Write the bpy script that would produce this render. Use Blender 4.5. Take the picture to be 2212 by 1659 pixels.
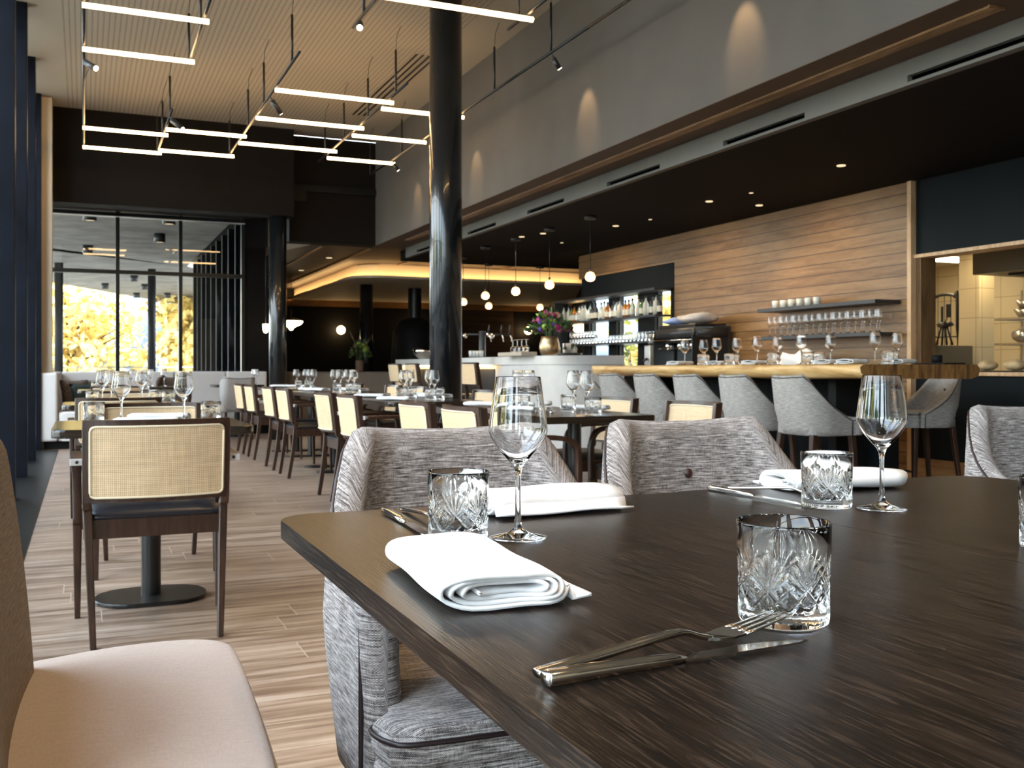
import bpy, bmesh, math, random
from math import pi, sin, cos, radians
from mathutils import Vector, Matrix
random.seed(7)
sc = bpy.context.scene
for o in list(bpy.data.objects): bpy.data.objects.remove(o)

# ------------------------------------------------------------------ camera
FPX, CXP, HYP, HC = 2130.0, 1106.0, 796.0, 0.985
YAW = math.atan(925/2130); SY, CY = sin(YAW), cos(YAW)
cam = bpy.data.cameras.new('camera'); camo = bpy.data.objects.new('camera', cam)
sc.collection.objects.link(camo); sc.camera = camo
camo.location = (0, 0, HC); camo.rotation_euler = (pi/2, 0, -YAW)
cam.sensor_width = 36; cam.sensor_fit = 'HORIZONTAL'; cam.lens = FPX/2212*36
cam.shift_y = -(829.5-HYP)/2212
cam.clip_start = 0.05; cam.clip_end = 300
cam.dof.use_dof = True; cam.dof.focus_distance = 1.12; cam.dof.aperture_fstop = 19

# ------------------------------------------------------------------ world, sun, exposure
w = bpy.data.worlds.new('sky'); sc.world = w; w.use_nodes = True
wn = w.node_tree; wn.nodes.clear()
wo = wn.nodes.new('ShaderNodeOutputWorld'); wb = wn.nodes.new('ShaderNodeBackground')
tc = wn.nodes.new('ShaderNodeTexCoord'); sep = wn.nodes.new('ShaderNodeSeparateXYZ')
cr = wn.nodes.new('ShaderNodeValToRGB'); nz = wn.nodes.new('ShaderNodeTexNoise')
nz.inputs['Scale'].default_value = 3.0; nz.inputs['Detail'].default_value = 4
mx = wn.nodes.new('ShaderNodeMixRGB'); mx.blend_type = 'MIX'
cr.color_ramp.elements[0].color = (0.80, 0.90, 1.0, 1); cr.color_ramp.elements[1].color = (0.42, 0.62, 1.0, 1)
cl = wn.nodes.new('ShaderNodeValToRGB')
cl.color_ramp.elements[0].position = 0.42; cl.color_ramp.elements[1].position = 0.62
wn.links.new(tc.outputs['Generated'], sep.inputs[0]); wn.links.new(sep.outputs['Z'], cr.inputs[0])
wn.links.new(tc.outputs['Generated'], nz.inputs['Vector']); wn.links.new(nz.outputs[0], cl.inputs[0])
wn.links.new(cl.outputs[0], mx.inputs[0]); wn.links.new(cr.outputs[0], mx.inputs[1]); mx.inputs[2].default_value = (1, 1, 1, 1)
wn.links.new(mx.outputs[0], wb.inputs[0]); wn.links.new(wb.outputs[0], wo.inputs[0])
wb.inputs[1].default_value = 6.6
sun = bpy.data.lights.new('sun', 'SUN'); sun.energy = 10; sun.angle = 0.01; sun.color = (1, .93, .8)
suno = bpy.data.objects.new('sun', sun); sc.collection.objects.link(suno)
suno.rotation_euler = Vector((.25, -.62, .75)).to_track_quat('Z', 'Y').to_euler()
sc.view_settings.view_transform = 'Standard'; sc.view_settings.look = 'None'
sc.view_settings.exposure = 0.95
sc.cycles.max_bounces = 16; sc.cycles.transmission_bounces = 16; sc.cycles.transparent_max_bounces = 24; sc.cycles.glossy_bounces = 6; sc.view_settings.gamma = 1
WIN_Y = [-5.3, -3.6, -1.9, -0.2, 1.5, 3.2, 4.9, 6.5, 8.2, 9.9, 11.6, 13.3]
CEIL = 4.29
def area(name, loc, rot, sx, sy, power, col, portal=False, shape='RECTANGLE'):
    l = bpy.data.lights.new(name, 'AREA'); l.shape = shape; l.size = sx; l.size_y = sy
    l.energy = power; l.color = col
    if portal: l.cycles.is_portal = True
    o = bpy.data.objects.new(name, l); sc.collection.objects.link(o); o.location = loc; o.rotation_euler = rot
    return o
for i in range(len(WIN_Y)-1):   # light portals in the openings of the window wall
    a, b = WIN_Y[i]+.1, WIN_Y[i+1]-.1
    area('window_portal', (-.86, (a+b)/2, 2.1), (0, -pi/2, 0), 4.1, b-a, 1, (1, 1, 1), True)
area('window_portal', (-.86, 14.85, 1.7), (0, -pi/2, 0), 3.2, 2.4, 1, (1, 1, 1), True)
area('window_portal', (.95, 16.35, 1.9), (-pi/2, 0, 0), 2.8, 2.7, 1, (1, 1, 1), True)

# ------------------------------------------------------------------ node helpers / materials
def mat(name):
    m = bpy.data.materials.new(name); m.use_nodes = True
    nt = m.node_tree; b = nt.nodes['Principled BSDF']; return m, nt, b
def setp(b, **k):
    for n, v in k.items():
        n = {'color': 'Base Color', 'rough': 'Roughness', 'metal': 'Metallic', 'spec': 'Specular IOR Level', 'trans': 'Transmission Weight', 'ior': 'IOR', 'coat': 'Coat Weight', 'coatr': 'Coat Roughness', 'emc': 'Emission Color', 'ems': 'Emission Strength', 'sheen': 'Sheen Weight'}[n]
        if n in ('Base Color', 'Emission Color'): v = (*v, 1)
        b.inputs[n].default_value = v
def N(nt, t, **k):
    n = nt.nodes.new(t)
    for a, v in k.items():
        if a.startswith('_'): setattr(n, a[1:], v)
        else: n.inputs[a.replace('__', ' ')].default_value = v
    return n
def L(nt, a, b): nt.links.new(a, b)
def coords(nt, scale=(1, 1, 1), kind='Object', rot=(0, 0, 0)):
    t = N(nt, 'ShaderNodeTexCoord'); mp = N(nt, 'ShaderNodeMapping')
    mp.inputs['Scale'].default_value = scale; mp.inputs['Rotation'].default_value = rot
    L(nt, t.outputs[kind], mp.inputs[0]); return mp.outputs[0]
def ramp(nt, src, stops):
    r = N(nt, 'ShaderNodeValToRGB'); e = r.color_ramp.elements
    while len(e) < len(stops): e.new(0.5)
    for x, (p, c) in zip(e, stops): x.position = p; x.color = (*c, 1)
    L(nt, src, r.inputs[0]); return r.outputs[0]
def math_(nt, op, a, b=None, c=None):
    n = N(nt, 'ShaderNodeMath', _operation=op)
    for i, v in enumerate((a, b, c)):
        if v is None: continue
        if isinstance(v, (int, float)): n.inputs[i].default_value = v
        else: L(nt, v, n.inputs[i])
    return n.outputs[0]
def mixc(nt, fac, a, b, mode='MIX'):
    n = N(nt, 'ShaderNodeMixRGB', _blend_type=mode)
    for i, v in enumerate((fac, a, b)):
        if isinstance(v, (int, float)): n.inputs[i].default_value = v
        elif isinstance(v, tuple): n.inputs[i].default_value = (*v, 1)
        else: L(nt, v, n.inputs[i])
    return n.outputs[0]
def bump(nt, b, h, s, d=.002):
    n = N(nt, 'ShaderNodeBump', Strength=s, Distance=d); L(nt, h, n.inputs['Height']); L(nt, n.outputs[0], b.inputs['Normal'])
def plain(name, col, rough=.5, noise=0.0, nscale=8, bumps=0, **k):
    m, nt, b = mat(name); setp(b, color=col, rough=rough, **k)
    if noise or bumps:
        t = N(nt, 'ShaderNodeTexNoise', Scale=nscale, Detail=5); L(nt, coords(nt), t.inputs['Vector'])
        if noise:
            c2 = tuple(max(0, c*(1-noise)) for c in col); c3 = tuple(min(1, c*(1+noise)) for c in col)
            L(nt, ramp(nt, t.outputs[0], [(.3, c2), (.7, c3)]), b.inputs['Base Color'])
        if bumps: bump(nt, b, t.outputs[0], bumps)
    return m
def emis(name, col, s):
    m, nt, b = mat(name); setp(b, color=(0, 0, 0), emc=col, ems=s, rough=.4); return m
def grain(name, cols, axis='Y', scale=1.0, rough=.4, bs=.2, stretch=14, plank=None, seam=(.02, .01, .005), wave=True, coat=0, spec=.5, fiber=None):
    """wood: stretched noise along an axis, optional plank seams (spacing, axis)"""
    m, nt, b = mat(name); setp(b, rough=rough, coat=coat, coatr=.15, spec=spec)
    s = {'X': (1, stretch, stretch), 'Y': (stretch, 1, stretch), 'Z': (stretch, stretch, 1)}[axis]
    v = coords(nt, tuple(x*scale for x in s))
    t = N(nt, 'ShaderNodeTexNoise', Scale=1.6, Detail=8, Roughness=.62, Distortion=.6); L(nt, v, t.inputs['Vector'])
    c = ramp(nt, t.outputs[0], [(.36, cols[0]), (.5, cols[1]), (.66, cols[2])])
    h = t.outputs[0]
    if wave:
        t2 = N(nt, 'ShaderNodeTexNoise', Scale=9, Detail=3, Roughness=.7); L(nt, v, t2.inputs['Vector'])
        f = math_(nt, 'GREATER_THAN', t2.outputs[0], .57)
        c = mixc(nt, math_(nt, 'MULTIPLY', f, .45 if fiber is None else .85), c, fiber or cols[0]); h = t2.outputs[0]
    if plank:
        sp, ax, off = plank
        tcn = N(nt, 'ShaderNodeTexCoord'); sx = N(nt, 'ShaderNodeSeparateXYZ'); L(nt, tcn.outputs['Object'], sx.inputs[0])
        q = math_(nt, 'DIVIDE', math_(nt, 'ADD', sx.outputs[ax], 50+off), sp)
        fr = math_(nt, 'FRACT', q); idx = math_(nt, 'FLOOR', q)
        line = math_(nt, 'LESS_THAN', fr, .07)
        wn2 = N(nt, 'ShaderNodeTexWhiteNoise', _noise_dimensions='1D'); L(nt, idx, wn2.inputs['W'])
        c = mixc(nt, .35, c, ramp(nt, wn2.outputs[0], [(0, cols[0]), (1, cols[2])]))
        c = mixc(nt, line, c, seam)
        hh = math_(nt, 'SUBTRACT', 1, line); bump(nt, b, hh, .6, .006)
    else: bump(nt, b, h, bs, .001)
    L(nt, c, b.inputs['Base Color']); return m

def tweed(name, light, mid, dark, p=.0026, rough=.9, slub=.5):
    m, nt, b = mat(name); setp(b, rough=rough, spec=.2, sheen=.15)
    u = N(nt, 'ShaderNodeUVMap'); s = N(nt, 'ShaderNodeSeparateXYZ'); L(nt, u.outputs[0], s.inputs[0])
    wx = math_(nt, 'SINE', math_(nt, 'MULTIPLY', s.outputs[0], 2*pi/p)); wy = math_(nt, 'SINE', math_(nt, 'MULTIPLY', s.outputs[1], 2*pi/p))
    wv = math_(nt, 'MULTIPLY', wx, wy)
    mp = N(nt, 'ShaderNodeMapping'); mp.inputs['Scale'].default_value = (9, 150, 1); L(nt, u.outputs[0], mp.inputs[0])
    t = N(nt, 'ShaderNodeTexNoise', Scale=2, Detail=4, Roughness=.7); L(nt, mp.outputs[0], t.inputs['Vector'])
    mp2 = N(nt, 'ShaderNodeMapping'); mp2.inputs['Scale'].default_value = (90, 22, 1); L(nt, u.outputs[0], mp2.inputs[0])
    t3 = N(nt, 'ShaderNodeTexNoise', Scale=3, Detail=3, Roughness=.7); L(nt, mp2.outputs[0], t3.inputs['Vector'])
    f = math_(nt, 'ADD', math_(nt, 'MULTIPLY', wv, .22), math_(nt, 'ADD', math_(nt, 'MULTIPLY', math_(nt, 'SUBTRACT', t.outputs[0], .5), slub*2.1), math_(nt, 'ADD', math_(nt, 'MULTIPLY', t3.outputs[0], .45), .27)))
    c = ramp(nt, f, [(.25, dark), (.5, mid), (.78, light)])
    L(nt, c, b.inputs['Base Color']); bump(nt, b, wv, .5, .0012); return m

def cane(name, light, dark, p=.0065, hole=.22):
    m, nt, b = mat(name); setp(b, rough=.6)
    u = N(nt, 'ShaderNodeUVMap'); s = N(nt, 'ShaderNodeSeparateXYZ'); L(nt, u.outputs[0], s.inputs[0])
    def st(o): return math_(nt, 'ABSOLUTE', math_(nt, 'SUBTRACT', math_(nt, 'FRACT', math_(nt, 'DIVIDE', o, p)), .5))
    a = math_(nt, 'GREATER_THAN', st(s.outputs[0]), hole); c2 = math_(nt, 'GREATER_THAN', st(s.outputs[1]), hole)
    weave = math_(nt, 'MAXIMUM', a, c2)
    mp = N(nt, 'ShaderNodeMapping'); mp.inputs['Scale'].default_value = (60, 4, 1); L(nt, u.outputs[0], mp.inputs[0])
    t = N(nt, 'ShaderNodeTexNoise', Scale=2, Detail=3); L(nt, mp.outputs[0], t.inputs['Vector'])
    mp3 = N(nt, 'ShaderNodeMapping'); mp3.inputs['Scale'].default_value = (4, 60, 1); L(nt, u.outputs[0], mp3.inputs[0])
    t3 = N(nt, 'ShaderNodeTexNoise', Scale=2, Detail=3); L(nt, mp3.outputs[0], t3.inputs['Vector'])
    tt = math_(nt, 'MULTIPLY', math_(nt, 'ADD', t.outputs[0], t3.outputs[0]), .5)
    lt = ramp(nt, tt, [(.35, tuple(x*.72 for x in light)), (.62, light)])
    col = mixc(nt, weave, dark, lt); L(nt, col, b.inputs['Base Color']); bump(nt, b, weave, .4, .001); return m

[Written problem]
Copy nothing but the lines from the top of the material through the line holding "cam.dof.use_dof = True;", exactly as written; omit pictures.

[Written answer]
Write the bpy script that would produce this render. Use Blender 4.5. Take the picture to be 2212 by 1659 pixels.
import bpy, bmesh, math, random
from math import pi, sin, cos, radians
from mathutils import Vector, Matrix
random.seed(7)
sc = bpy.context.scene
for o in list(bpy.data.objects): bpy.data.objects.remove(o)

# ------------------------------------------------------------------ camera
FPX, CXP, HYP, HC = 2130.0, 1106.0, 796.0, 0.985
YAW = math.atan(925/2130); SY, CY = sin(YAW), cos(YAW)
cam = bpy.data.cameras.new('camera'); camo = bpy.data.objects.new('camera', cam)
sc.collection.objects.link(camo); sc.camera = camo
camo.location = (0, 0, HC); camo.rotation_euler = (pi/2, 0, -YAW)
cam.sensor_width = 36; cam.sensor_fit = 'HORIZONTAL'; cam.lens = FPX/2212*36
cam.shift_y = -(829.5-HYP)/2212
cam.clip_start = 0.05; cam.clip_end = 300
cam.dof.use_dof = True; cam.dof.focus_distance = 1.12; cam.dof.aperture_fstop = 19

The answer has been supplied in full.